Si può dire ciò che si vuole, ma le cose stanno così: negli anni settanta una legge della Repubblica ha dichiarato “perseguitati politici” 12.981 lavoratori e 2.078 lavoratrici che tra il 1948 e il 1966, hanno dato fastidio. In Archivio ci sono ancora i telegrammi della polizia repubblicana che pedina il mio amico Gaetano Arfè, partigiano, storico di prestigio e direttore dell’Avanti, che è in contatto con quell’autentico pericolo pubblico che risponde al nome di Giorgio Napolitano. Chi non ci crede, controlli. In archivio Sandro Pertini è ancora schedato come malfattore. Lo tenne prigioniero a Ventotene un camerata del noto Almirante, per dirla col linguaggio dei questurini: Marcello Guida, direttore della colonia penale fascista di Ventotene, ove fu prigioniero anche Terracini, che poi firmò la nostra Costituzione. Chi non se ne ricorda, si informi. Scoprirà che il 12 dicembre 1969, quando una bomba fascista fece strage a Milano, all’epoca italiana e oggi capitale della Padania, il Questore che coordinava le indagini era Marcello Guida. E fu lui, Guida, a mentire agli italiani sostenendo che l’attentato era opera di anarchici insurrezionalisti. Pochi giorni dopo il povero Pino Pinelli, volò dal quarto piano della Questura retta dal Guida, alto funzionario fascista e incredibile Questore della Milano antifascista. Malore attivo, si disse, ma non è chiaro che voglia dire.
Si potrebbe continuare a lungo, giungere a Genova e Cucchi, ma a che serve?
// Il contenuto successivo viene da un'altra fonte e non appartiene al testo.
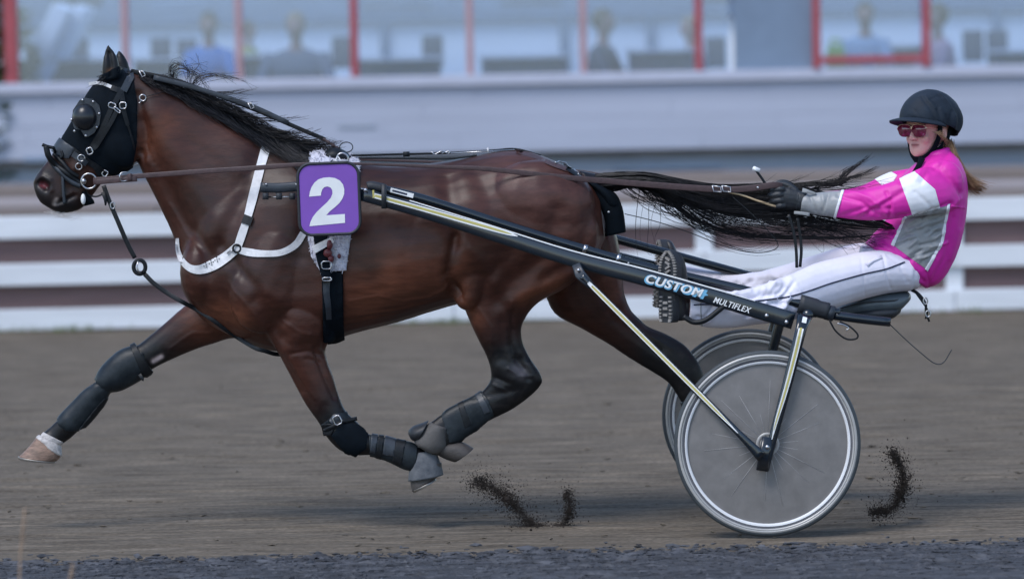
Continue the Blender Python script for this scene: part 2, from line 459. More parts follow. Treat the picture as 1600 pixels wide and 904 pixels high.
M_CLOD = M('dark_damp_dirt', (0.034, 0.028, 0.025), 0.95, var=0.3, scale=30, spec=0.1)
M_WHITE = M('white_fence_paint', (0.66, 0.69, 0.74), 0.6, var=0.10, scale=5, bump=0.15, bscale=40, stretch=(0.2, 1, 2))
M_BROWN = M('brown_fence_board', (0.165, 0.105, 0.105), 0.75, var=0.25, scale=6, bump=0.3, bscale=50, stretch=(0.15, 1, 3))
M_WALL = M('blue_grey_wall_paint', (0.40, 0.43, 0.53), 0.7, var=0.06, scale=1.6, bump=0.1, bscale=30, stretch=(0.3, 1, 2))
M_SILL = M('pale_sill_paint', (0.44, 0.46, 0.56), 0.6, var=0.06, scale=3)
M_RED = M('red_window_paint', (0.34, 0.065, 0.08), 0.5, var=0.1, scale=6)
M_PINK = M('pale_red_window_paint', (0.40, 0.25, 0.27), 0.6, var=0.12, scale=6)  # paler red for some of the window posts
M_UNDER = M('blue_grey_skirting', (0.29, 0.33, 0.40), 0.8, var=0.12, scale=3, stretch=(0.3, 1, 1))
M_STEP = M('weathered_step_plank', (0.20, 0.165, 0.150), 0.85, var=0.2, scale=4, bump=0.3, stretch=(0.15, 1, 2))
M_STEP2 = M('pale_weathered_plank', (0.34, 0.30, 0.30), 0.85, var=0.15, scale=4, bump=0.3, stretch=(0.15, 1, 2))
M_INW = M('white_inner_wall', (0.82, 0.85, 0.88), 0.8, var=0.04, scale=1)
M_INB = M('blue_inner_panel', (0.17, 0.23, 0.32), 0.7, var=0.15, scale=2)
M_INF = M('inner_floor', (0.2, 0.2, 0.22), 0.6, var=0.2, scale=2)
M_TAB = M('dark_table_cloth', (0.07, 0.085, 0.11), 0.7, var=0.1, scale=4)
M_TOP = M('pale_table_top', (0.55, 0.57, 0.60), 0.4, var=0.05)
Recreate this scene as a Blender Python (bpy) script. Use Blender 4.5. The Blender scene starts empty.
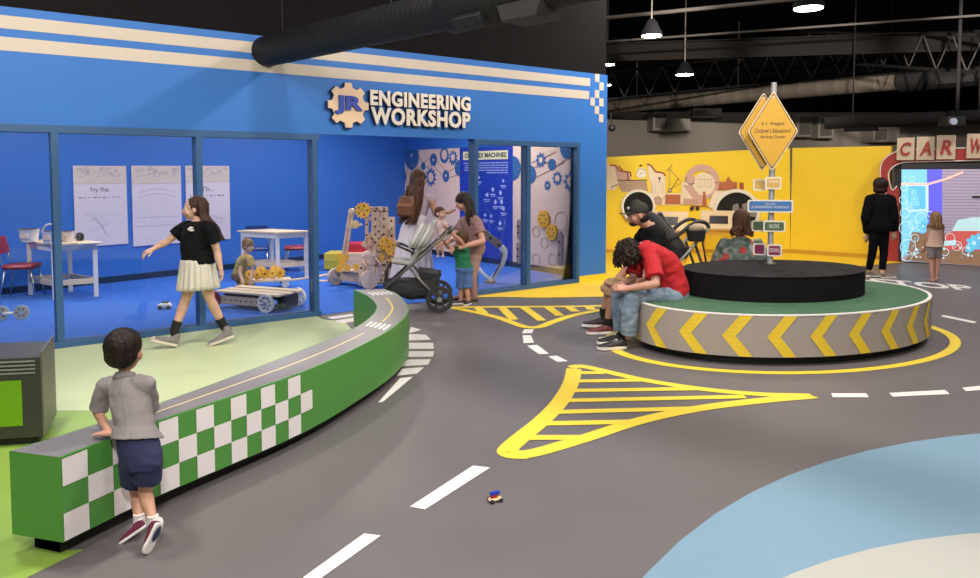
import bpy, math, random
from mathutils import Vector, Matrix, Quaternion, noise
random.seed(7)
V = Vector; PI = math.pi
C = bpy.context.scene.collection
# ------------------------------------------------------------------ camera
FL, CX, CY, CH = 736.0, 490.0, 214.0, 1.7
TH = math.atan(42 / FL); ct, st = math.cos(TH), math.sin(TH)
def ray(x, y):
    u = (x - CX) / FL; v = (CY - y) / FL
    return V((u, ct + v * st, -st + v * ct))
O = V((0, 0, CH))
def G(x, y, z=0.0):
    r = ray(x, y); return O + r * ((z - CH) / r.z)
def A(x, y, Y):
    r = ray(x, y); return O + r * (Y / r.y)
def onplane(x, y, p, n):
    r = ray(x, y); return O + r * ((p - O).dot(n) / r.dot(n))
cam = bpy.data.cameras.new('camera'); camo = bpy.data.objects.new('camera', cam); C.objects.link(camo)
camo.location = O; camo.rotation_euler = (PI / 2 - TH, 0, 0)
cam.sensor_width = 36; cam.lens = FL / 980 * 36; cam.shift_y = -75 / 980; cam.clip_end = 200
bpy.context.scene.camera = camo
# ------------------------------------------------------------------ materials
_m = {}
def mat(name, col, rough=.6, metal=0, bump=0, bscale=60, var=0, vscale=8, emit=0, stretch=None, spec=.5, col2=None, coat=0):
    if name in _m: return _m[name]
    m = bpy.data.materials.new(name); m.use_nodes = True; nt = m.node_tree; b = nt.nodes['Principled BSDF']
    c = (*col, 1); b.inputs['Base Color'].default_value = c
    b.inputs['Roughness'].default_value = rough; b.inputs['Metallic'].default_value = metal
    b.inputs['Specular IOR Level'].default_value = spec; b.inputs['Coat Weight'].default_value = coat
    tc = nt.nodes.new('ShaderNodeTexCoord'); mp = nt.nodes.new('ShaderNodeMapping'); nt.links.new(tc.outputs['Object'], mp.inputs[0])
    if stretch: mp.inputs['Scale'].default_value = stretch
    if var or col2:
        n = nt.nodes.new('ShaderNodeTexNoise'); n.inputs['Scale'].default_value = vscale; n.inputs['Detail'].default_value = 5
        nt.links.new(mp.outputs[0], n.inputs['Vector'])
        r = nt.nodes.new('ShaderNodeValToRGB'); r.color_ramp.elements[0].position = .35; r.color_ramp.elements[1].position = .65
        c2 = col2 if col2 else tuple(min(1, k * (1 + var)) for k in col)
        c1 = col if col2 else tuple(k * (1 - var) for k in col)
        r.color_ramp.elements[0].color = (*c1, 1); r.color_ramp.elements[1].color = (*c2, 1)
        nt.links.new(n.outputs['Fac'], r.inputs[0]); nt.links.new(r.outputs[0], b.inputs['Base Color'])
    if bump:
        n = nt.nodes.new('ShaderNodeTexNoise'); n.inputs['Scale'].default_value = bscale; n.inputs['Detail'].default_value = 4
        nt.links.new(mp.outputs[0], n.inputs['Vector'])
        bp = nt.nodes.new('ShaderNodeBump'); bp.inputs['Strength'].default_value = bump; bp.inputs['Distance'].default_value = .02
        nt.links.new(n.outputs['Fac'], bp.inputs['Height']); nt.links.new(bp.outputs[0], b.inputs['Normal'])
    if emit:
        b.inputs['Emission Color'].default_value = c; b.inputs['Emission Strength'].default_value = emit
    _m[name] = m; return m
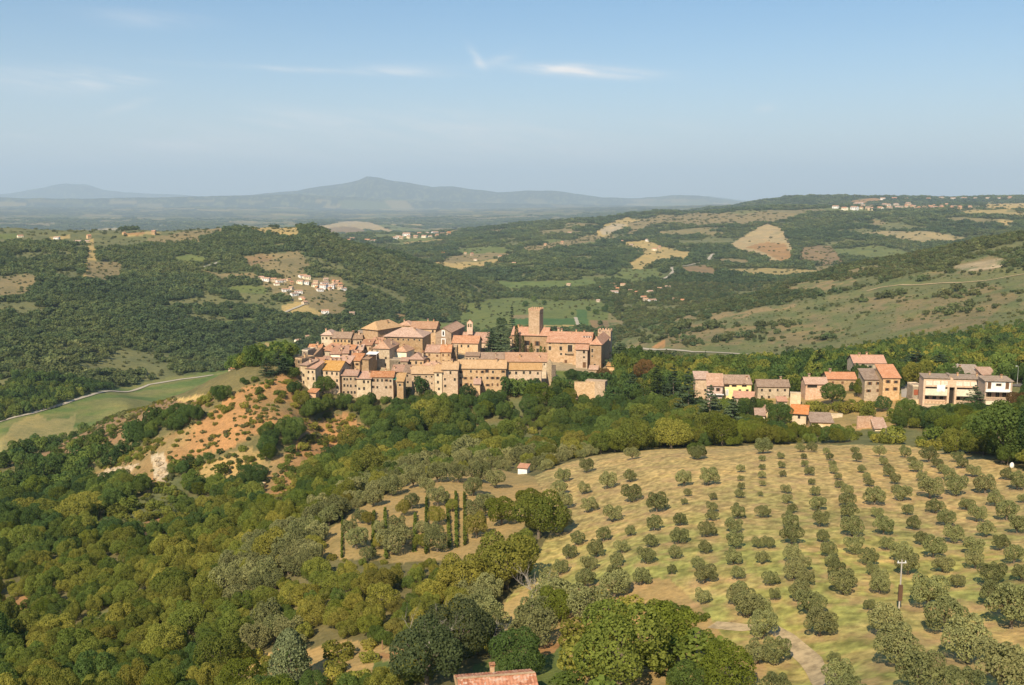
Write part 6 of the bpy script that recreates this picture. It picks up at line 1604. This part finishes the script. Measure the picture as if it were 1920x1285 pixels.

Sbaglierò, ma in questi giorni sento puzza di montatura. Per ora si sono indicati ignoti colpevoli all’opinione pubblica. Poi verranno il reato e i nomi. Senza aspettare un sarto che si penta, si può azzardare una profezia: i nomi li hanno già fatti i giornali e in quanto al reato, da noi vige ancora il codice del fascista Rocco, con la devastazione e il saccheggio pensati per gli oppositori del regime. Nessuno lo dice ma mentre scrivo c’è un ragazzo che sconta 14 anni di carcere per un bancomat distrutto. Un lavoratore uccisi sul lavoro ti costa un anno e il carcere non lo vedi manco da lontano.